Durante décadas, as empresas portuguesas que ainda resistem, foram apertadas mais e mais: ele é selos de qualidade, ele é certificados ambientais, ele é reportes ESG (preparem-se, que em 2024 vêm em força), para depois, sorrateiramente, entrar por aí fora um manancial de plásticos, químicos, vapores e métodos de fabrico dúbios, a desbarato.

Há décadas que se brada a necessidade de tornar o nosso tecido empresarial mais competitivo. Mas como, meus senhores? Como? Quando se deixa que tudo entre a preços irrisórios, impossíveis para as nossas empresas, sem controlo aduaneiro, nem alfandegário, como é possível sermos competitivos? Como podemos ser social, ambiental, e economicamente competitivos?

Assim, torna-se ainda mais difícil sobreviver num mundo de tubarões. Com estas facilidades e preços ridiculamente baixos, o comércio, para além da indústria, serão corroídos. E, claro, o meio ambiente: a pegada ecológica desses produtos que desrespeitam tantos métodos de produção obrigatórios na Europa.

Ao som duma música que nos promete comprar como “bilionários”, afogamo-nos ainda mais em itens sem qualidade, poluentes, de plásticos tóxicos.

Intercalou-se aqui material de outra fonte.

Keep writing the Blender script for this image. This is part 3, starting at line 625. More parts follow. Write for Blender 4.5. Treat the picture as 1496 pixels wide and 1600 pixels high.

Contaminamos as nossas cidades, as nossas casas, as nossas famílias. Décadas de trabalho, de investimentos públicos, de estudos, de investigação para impedir a produção e comercialização de determinados produtos, do fomento das economias locais e consumo sustentável, para termos acesso a coisas de qualidade, com impactos sociais e ambientais reduzidos, para quê? Para deixarmos entrar por aí adentro tudo o que é nefasto.

Por estas e por outras, caro leitor, “temu” que a sustentabilidade se tenha tornado um verbo de encher, um logro, uma aldrabice, para minha grande tristeza e quando jamais o deveria ser!